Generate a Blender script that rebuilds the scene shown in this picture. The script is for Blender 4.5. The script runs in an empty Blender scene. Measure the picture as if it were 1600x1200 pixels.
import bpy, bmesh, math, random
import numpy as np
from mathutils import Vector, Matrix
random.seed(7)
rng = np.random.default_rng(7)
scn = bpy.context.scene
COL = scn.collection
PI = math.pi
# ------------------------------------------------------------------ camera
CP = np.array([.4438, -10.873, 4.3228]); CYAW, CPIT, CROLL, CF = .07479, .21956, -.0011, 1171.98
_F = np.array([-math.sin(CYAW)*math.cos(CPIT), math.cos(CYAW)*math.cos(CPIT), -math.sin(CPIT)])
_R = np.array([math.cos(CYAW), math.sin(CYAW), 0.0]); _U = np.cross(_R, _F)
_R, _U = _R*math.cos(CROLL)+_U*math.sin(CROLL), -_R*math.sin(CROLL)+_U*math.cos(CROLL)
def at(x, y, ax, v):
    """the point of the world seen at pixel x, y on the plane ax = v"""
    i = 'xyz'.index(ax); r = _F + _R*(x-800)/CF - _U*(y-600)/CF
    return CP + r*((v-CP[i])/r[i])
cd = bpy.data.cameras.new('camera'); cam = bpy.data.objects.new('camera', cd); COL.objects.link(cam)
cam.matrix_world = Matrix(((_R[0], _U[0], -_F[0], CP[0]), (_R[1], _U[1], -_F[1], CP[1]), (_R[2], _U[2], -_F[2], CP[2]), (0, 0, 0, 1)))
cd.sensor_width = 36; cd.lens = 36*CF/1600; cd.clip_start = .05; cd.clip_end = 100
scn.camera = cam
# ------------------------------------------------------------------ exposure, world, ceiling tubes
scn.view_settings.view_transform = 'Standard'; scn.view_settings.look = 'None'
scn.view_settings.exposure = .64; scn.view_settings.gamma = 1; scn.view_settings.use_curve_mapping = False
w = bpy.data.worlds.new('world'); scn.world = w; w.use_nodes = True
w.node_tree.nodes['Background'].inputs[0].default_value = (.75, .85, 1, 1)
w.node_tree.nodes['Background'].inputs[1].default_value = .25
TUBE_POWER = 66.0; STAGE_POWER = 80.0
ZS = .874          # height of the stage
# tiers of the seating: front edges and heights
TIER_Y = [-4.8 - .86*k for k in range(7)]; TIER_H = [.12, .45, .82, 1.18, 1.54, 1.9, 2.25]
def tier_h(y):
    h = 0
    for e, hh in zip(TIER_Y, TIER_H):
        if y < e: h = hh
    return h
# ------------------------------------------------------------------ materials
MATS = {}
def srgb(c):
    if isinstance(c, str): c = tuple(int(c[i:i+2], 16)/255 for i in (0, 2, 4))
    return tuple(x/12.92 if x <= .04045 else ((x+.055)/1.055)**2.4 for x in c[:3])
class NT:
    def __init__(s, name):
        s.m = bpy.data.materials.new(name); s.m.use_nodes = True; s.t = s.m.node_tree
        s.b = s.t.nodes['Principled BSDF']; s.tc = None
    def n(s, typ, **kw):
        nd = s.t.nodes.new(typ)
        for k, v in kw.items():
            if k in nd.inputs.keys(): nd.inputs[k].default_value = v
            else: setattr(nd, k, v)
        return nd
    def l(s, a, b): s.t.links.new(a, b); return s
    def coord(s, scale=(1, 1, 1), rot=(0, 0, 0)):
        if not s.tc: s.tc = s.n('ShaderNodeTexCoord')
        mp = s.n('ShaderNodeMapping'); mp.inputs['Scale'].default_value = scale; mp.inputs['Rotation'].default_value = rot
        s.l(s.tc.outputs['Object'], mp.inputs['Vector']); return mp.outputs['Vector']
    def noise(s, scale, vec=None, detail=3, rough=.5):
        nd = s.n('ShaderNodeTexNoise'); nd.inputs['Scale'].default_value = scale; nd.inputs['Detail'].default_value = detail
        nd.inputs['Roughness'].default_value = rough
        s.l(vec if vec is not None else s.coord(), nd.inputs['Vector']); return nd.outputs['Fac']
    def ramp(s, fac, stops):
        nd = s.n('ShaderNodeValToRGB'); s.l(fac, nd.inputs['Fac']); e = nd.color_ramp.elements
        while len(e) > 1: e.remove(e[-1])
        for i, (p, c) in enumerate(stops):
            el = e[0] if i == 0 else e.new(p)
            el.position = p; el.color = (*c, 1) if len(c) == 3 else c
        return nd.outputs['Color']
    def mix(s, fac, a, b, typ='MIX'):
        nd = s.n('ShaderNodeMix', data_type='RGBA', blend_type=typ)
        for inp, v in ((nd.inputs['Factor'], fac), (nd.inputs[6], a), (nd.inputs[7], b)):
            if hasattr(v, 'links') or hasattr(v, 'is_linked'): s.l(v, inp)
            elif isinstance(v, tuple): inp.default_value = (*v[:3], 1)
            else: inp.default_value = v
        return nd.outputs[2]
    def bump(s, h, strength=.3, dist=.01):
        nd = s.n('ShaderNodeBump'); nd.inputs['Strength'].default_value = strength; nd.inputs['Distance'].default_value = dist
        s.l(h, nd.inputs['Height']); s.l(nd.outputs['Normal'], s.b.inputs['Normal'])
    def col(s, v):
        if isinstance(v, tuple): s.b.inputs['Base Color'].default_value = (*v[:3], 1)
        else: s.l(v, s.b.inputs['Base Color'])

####

** SET PROBLEM **
In the listing, find every line containing the word "scene" and list it.

** SOLUTION TO THIS TASK **
Generate a Blender script that rebuilds the scene shown in this picture. The script is for Blender 4.5. The script runs in an empty Blender scene. Measure the picture as if it were 1600x1200 pixels.
scn = bpy.context.scene